The other major find was a big black oak that had split when
it hit the ground.  While of no value to
a commercial sawmill, I considered the split an advantage–half the work had
already been done.  There was also a lot
of wood left intact higher up in the tree, and I took everything that hadn’t
already been cut off for firewood.  The
split part was a little over 40″ across, and will yield a dozen beautiful wide
slabs.  The rest will go for smaller
furniture pieces, and maybe some much-needed kitchen cabinets. 

The bare dirt was still soft and muddy from recent rains,
and it was only a matter of time until the old 8N Ford tractor sank down to its
front axle in mud with a 400 pound log in the front end loader.  It took nearly a half-hour to dig and winch
it out with my chainsaw powered Lewis winch. 

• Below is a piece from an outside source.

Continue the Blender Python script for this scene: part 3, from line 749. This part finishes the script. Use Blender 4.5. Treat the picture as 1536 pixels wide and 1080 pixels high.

I loaded what I could with the old Ford, but finally rented a Bobcat
loader for a weekend to finish up the big stuff.  I’ve always wanted to drive one, anyhow.  They are amazing little machines.  It can, as they say, turn on a dime and give
you 9 cents change.  That’s a cherry root and log in the photo with the Bobcat loader– the best catch of this job.  All told, I made
eight trips with my 16′ flatbed trailer, and brought home enough wood to mill
about 2,500 board feet of lumber.  There
is still one more load to go.  The next
task is to cut the slabs and start the year-long air drying process.  Hopefully, I’ll have some photos of it in my
next blog.

Meanwhile, I just got a call from nearby Fayetteville,
Arkansas about a huge maple tree that a landowner had cut down.  More salvage work.  On a purely economic basis, it does not make
sense to make the 85-mile round trip to retrieve it, but I’ll probably get it
anyway, even though my log supply is growing. 
Every now and then, a maple grows with a spectacular birds-eye, or
fiddleback grain.  There is no way of
knowing, until I look at it.  As long as
I’m there, I might as well bring it home… 
And that will be my last log, until I get caught up on the sawmill.  Promise (with crossed fingers).